***** Dataset content *****

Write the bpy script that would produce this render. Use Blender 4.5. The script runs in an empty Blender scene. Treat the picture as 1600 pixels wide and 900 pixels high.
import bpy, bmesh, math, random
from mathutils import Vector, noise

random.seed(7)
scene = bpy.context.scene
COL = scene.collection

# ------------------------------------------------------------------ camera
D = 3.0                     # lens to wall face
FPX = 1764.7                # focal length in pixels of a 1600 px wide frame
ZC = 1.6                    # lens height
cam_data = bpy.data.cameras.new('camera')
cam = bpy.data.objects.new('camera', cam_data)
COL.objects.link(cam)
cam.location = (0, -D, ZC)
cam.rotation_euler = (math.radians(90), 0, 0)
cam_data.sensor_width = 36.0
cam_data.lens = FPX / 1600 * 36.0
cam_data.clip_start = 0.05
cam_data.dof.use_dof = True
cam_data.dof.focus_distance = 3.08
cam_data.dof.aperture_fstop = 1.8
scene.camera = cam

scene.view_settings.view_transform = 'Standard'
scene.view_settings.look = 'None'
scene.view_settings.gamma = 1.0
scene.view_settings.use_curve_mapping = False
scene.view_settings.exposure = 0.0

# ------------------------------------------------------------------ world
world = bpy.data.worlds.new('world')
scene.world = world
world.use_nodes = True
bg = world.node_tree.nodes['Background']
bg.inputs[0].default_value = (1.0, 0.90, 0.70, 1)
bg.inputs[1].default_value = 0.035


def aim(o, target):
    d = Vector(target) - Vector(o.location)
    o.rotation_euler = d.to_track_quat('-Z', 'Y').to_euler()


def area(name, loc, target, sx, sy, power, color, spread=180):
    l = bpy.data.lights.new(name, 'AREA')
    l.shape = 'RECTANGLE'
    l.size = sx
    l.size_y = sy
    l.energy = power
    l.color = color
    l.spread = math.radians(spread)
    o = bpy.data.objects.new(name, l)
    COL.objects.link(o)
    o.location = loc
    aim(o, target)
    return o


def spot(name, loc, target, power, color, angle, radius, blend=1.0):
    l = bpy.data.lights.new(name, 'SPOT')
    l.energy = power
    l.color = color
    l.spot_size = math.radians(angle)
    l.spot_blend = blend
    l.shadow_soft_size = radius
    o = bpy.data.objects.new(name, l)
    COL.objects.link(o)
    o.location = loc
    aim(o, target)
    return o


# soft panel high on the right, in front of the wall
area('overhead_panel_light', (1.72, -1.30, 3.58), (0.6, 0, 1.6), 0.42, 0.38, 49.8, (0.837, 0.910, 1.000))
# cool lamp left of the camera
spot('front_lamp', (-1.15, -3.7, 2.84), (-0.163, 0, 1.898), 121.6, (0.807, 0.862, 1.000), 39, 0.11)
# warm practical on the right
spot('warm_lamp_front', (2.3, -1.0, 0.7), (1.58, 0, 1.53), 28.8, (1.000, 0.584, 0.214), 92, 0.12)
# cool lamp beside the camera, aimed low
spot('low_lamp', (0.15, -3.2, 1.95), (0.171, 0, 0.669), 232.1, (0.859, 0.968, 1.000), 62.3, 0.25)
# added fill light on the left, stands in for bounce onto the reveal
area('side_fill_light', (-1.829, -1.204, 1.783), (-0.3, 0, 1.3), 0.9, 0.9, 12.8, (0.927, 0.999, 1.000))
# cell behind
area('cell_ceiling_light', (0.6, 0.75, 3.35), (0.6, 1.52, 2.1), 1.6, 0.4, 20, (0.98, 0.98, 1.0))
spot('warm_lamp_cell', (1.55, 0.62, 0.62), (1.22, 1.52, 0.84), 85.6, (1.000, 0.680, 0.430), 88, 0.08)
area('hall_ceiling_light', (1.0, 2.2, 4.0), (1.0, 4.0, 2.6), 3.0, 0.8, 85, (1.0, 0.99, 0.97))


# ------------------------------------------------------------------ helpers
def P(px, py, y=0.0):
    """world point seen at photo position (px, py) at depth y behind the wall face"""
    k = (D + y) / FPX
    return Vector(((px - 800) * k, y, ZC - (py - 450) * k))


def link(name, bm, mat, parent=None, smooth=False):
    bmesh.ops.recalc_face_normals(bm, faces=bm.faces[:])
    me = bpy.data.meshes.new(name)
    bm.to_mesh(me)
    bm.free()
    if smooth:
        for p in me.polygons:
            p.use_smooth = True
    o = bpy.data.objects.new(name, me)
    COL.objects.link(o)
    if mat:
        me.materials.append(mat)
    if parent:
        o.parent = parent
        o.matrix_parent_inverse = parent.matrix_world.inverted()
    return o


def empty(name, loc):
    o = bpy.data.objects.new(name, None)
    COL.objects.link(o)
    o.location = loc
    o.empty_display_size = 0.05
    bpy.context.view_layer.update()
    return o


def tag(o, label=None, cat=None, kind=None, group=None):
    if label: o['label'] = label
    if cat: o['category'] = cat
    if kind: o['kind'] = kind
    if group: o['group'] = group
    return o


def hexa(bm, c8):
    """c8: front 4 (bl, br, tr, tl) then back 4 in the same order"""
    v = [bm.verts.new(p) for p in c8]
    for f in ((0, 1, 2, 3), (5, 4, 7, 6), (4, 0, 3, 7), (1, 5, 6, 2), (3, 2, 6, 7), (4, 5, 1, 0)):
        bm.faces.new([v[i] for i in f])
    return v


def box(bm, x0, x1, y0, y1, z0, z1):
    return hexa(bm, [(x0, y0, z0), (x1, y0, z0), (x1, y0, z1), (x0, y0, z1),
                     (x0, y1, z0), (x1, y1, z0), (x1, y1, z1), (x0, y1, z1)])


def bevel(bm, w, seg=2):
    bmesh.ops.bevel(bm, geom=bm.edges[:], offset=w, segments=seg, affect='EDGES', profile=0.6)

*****

== Problem description ==
Using the data above, reproduce every line exactly.

== Correct response ==
Write the bpy script that would produce this render. Use Blender 4.5. The script runs in an empty Blender scene. Treat the picture as 1600 pixels wide and 900 pixels high.
import bpy, bmesh, math, random
from mathutils import Vector, noise

random.seed(7)
scene = bpy.context.scene
COL = scene.collection

# ------------------------------------------------------------------ camera
D = 3.0                     # lens to wall face
FPX = 1764.7                # focal length in pixels of a 1600 px wide frame
ZC = 1.6                    # lens height
cam_data = bpy.data.cameras.new('camera')
cam = bpy.data.objects.new('camera', cam_data)
COL.objects.link(cam)
cam.location = (0, -D, ZC)
cam.rotation_euler = (math.radians(90), 0, 0)
cam_data.sensor_width = 36.0
cam_data.lens = FPX / 1600 * 36.0
cam_data.clip_start = 0.05
cam_data.dof.use_dof = True
cam_data.dof.focus_distance = 3.08
cam_data.dof.aperture_fstop = 1.8
scene.camera = cam

scene.view_settings.view_transform = 'Standard'
scene.view_settings.look = 'None'
scene.view_settings.gamma = 1.0
scene.view_settings.use_curve_mapping = False
scene.view_settings.exposure = 0.0

# ------------------------------------------------------------------ world
world = bpy.data.worlds.new('world')
scene.world = world
world.use_nodes = True
bg = world.node_tree.nodes['Background']
bg.inputs[0].default_value = (1.0, 0.90, 0.70, 1)
bg.inputs[1].default_value = 0.035


def aim(o, target):
    d = Vector(target) - Vector(o.location)
    o.rotation_euler = d.to_track_quat('-Z', 'Y').to_euler()


def area(name, loc, target, sx, sy, power, color, spread=180):
    l = bpy.data.lights.new(name, 'AREA')
    l.shape = 'RECTANGLE'
    l.size = sx
    l.size_y = sy
    l.energy = power
    l.color = color
    l.spread = math.radians(spread)
    o = bpy.data.objects.new(name, l)
    COL.objects.link(o)
    o.location = loc
    aim(o, target)
    return o


def spot(name, loc, target, power, color, angle, radius, blend=1.0):
    l = bpy.data.lights.new(name, 'SPOT')
    l.energy = power
    l.color = color
    l.spot_size = math.radians(angle)
    l.spot_blend = blend
    l.shadow_soft_size = radius
    o = bpy.data.objects.new(name, l)
    COL.objects.link(o)
    o.location = loc
    aim(o, target)
    return o


# soft panel high on the right, in front of the wall
area('overhead_panel_light', (1.72, -1.30, 3.58), (0.6, 0, 1.6), 0.42, 0.38, 49.8, (0.837, 0.910, 1.000))
# cool lamp left of the camera
spot('front_lamp', (-1.15, -3.7, 2.84), (-0.163, 0, 1.898), 121.6, (0.807, 0.862, 1.000), 39, 0.11)
# warm practical on the right
spot('warm_lamp_front', (2.3, -1.0, 0.7), (1.58, 0, 1.53), 28.8, (1.000, 0.584, 0.214), 92, 0.12)
# cool lamp beside the camera, aimed low
spot('low_lamp', (0.15, -3.2, 1.95), (0.171, 0, 0.669), 232.1, (0.859, 0.968, 1.000), 62.3, 0.25)
# added fill light on the left, stands in for bounce onto the reveal
area('side_fill_light', (-1.829, -1.204, 1.783), (-0.3, 0, 1.3), 0.9, 0.9, 12.8, (0.927, 0.999, 1.000))
# cell behind
area('cell_ceiling_light', (0.6, 0.75, 3.35), (0.6, 1.52, 2.1), 1.6, 0.4, 20, (0.98, 0.98, 1.0))
spot('warm_lamp_cell', (1.55, 0.62, 0.62), (1.22, 1.52, 0.84), 85.6, (1.000, 0.680, 0.430), 88, 0.08)
area('hall_ceiling_light', (1.0, 2.2, 4.0), (1.0, 4.0, 2.6), 3.0, 0.8, 85, (1.0, 0.99, 0.97))


# ------------------------------------------------------------------ helpers
def P(px, py, y=0.0):
    """world point seen at photo position (px, py) at depth y behind the wall face"""
    k = (D + y) / FPX
    return Vector(((px - 800) * k, y, ZC - (py - 450) * k))


def link(name, bm, mat, parent=None, smooth=False):
    bmesh.ops.recalc_face_normals(bm, faces=bm.faces[:])
    me = bpy.data.meshes.new(name)
    bm.to_mesh(me)
    bm.free()
    if smooth:
        for p in me.polygons:
            p.use_smooth = True
    o = bpy.data.objects.new(name, me)
    COL.objects.link(o)
    if mat:
        me.materials.append(mat)
    if parent:
        o.parent = parent
        o.matrix_parent_inverse = parent.matrix_world.inverted()
    return o


def empty(name, loc):
    o = bpy.data.objects.new(name, None)
    COL.objects.link(o)
    o.location = loc
    o.empty_display_size = 0.05
    bpy.context.view_layer.update()
    return o


def tag(o, label=None, cat=None, kind=None, group=None):
    if label: o['label'] = label
    if cat: o['category'] = cat
    if kind: o['kind'] = kind
    if group: o['group'] = group
    return o


def hexa(bm, c8):
    """c8: front 4 (bl, br, tr, tl) then back 4 in the same order"""
    v = [bm.verts.new(p) for p in c8]
    for f in ((0, 1, 2, 3), (5, 4, 7, 6), (4, 0, 3, 7), (1, 5, 6, 2), (3, 2, 6, 7), (4, 5, 1, 0)):
        bm.faces.new([v[i] for i in f])
    return v


def box(bm, x0, x1, y0, y1, z0, z1):
    return hexa(bm, [(x0, y0, z0), (x1, y0, z0), (x1, y0, z1), (x0, y0, z1),
                     (x0, y1, z0), (x1, y1, z0), (x1, y1, z1), (x0, y1, z1)])


def bevel(bm, w, seg=2):
    bmesh.ops.bevel(bm, geom=bm.edges[:], offset=w, segments=seg, affect='EDGES', profile=0.6)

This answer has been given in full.